Frankly, I wasn't that enamoured with Luke or Zara - but I was interested by them. They both felt egotistical and self-obsessed... but if you can't be that at 17, when can you? It was a tangled web of lies and deceit, where the characters chose the selfish option every damn time. Lust beat out friendship and family...but I could kind of understand it. Kind of. The world looks pretty different at 40 than it does at 17. 17 is all about the here and now - the future feels too distant and the past is negligible, a mix of childhood, and early adolescence, a place where the lucky ones have yet to understand the world doesn't revolve around them. So I might not have liked them per se, but I have started to care about them. I'm interested. Theo on the other hand, I did like. I didn't always like his choices (read: this boy stinks at decisions), but I did like him.

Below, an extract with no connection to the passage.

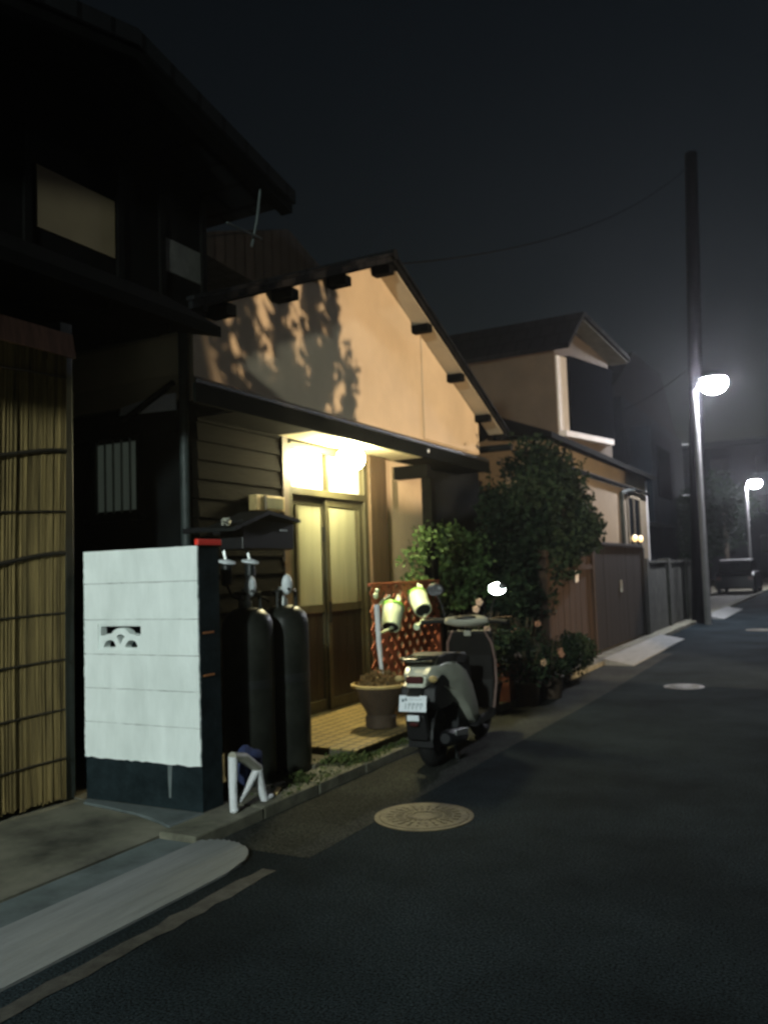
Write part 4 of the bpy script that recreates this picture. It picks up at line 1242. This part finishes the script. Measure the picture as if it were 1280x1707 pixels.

I am very interested to see where this series goes. There is a reason why I like to read a whole series in one gorgeous sitting, and this first book is a great example of it. I don't love the characters enough yet and there are always threads of the story that will carry on to the next book. BUT. But, but, but - I am absolutely interested enough to want to read more. I'm just apparently not good at waiting and having to read the series bit by bit.
There were a couple of typos, nowt major and nothing that detracted from the story or made me want to change my rating. Keep your eyes out for this series, YA fans, I suspect it is gonna be good!
A copy of this book was given in exchange for an honest review.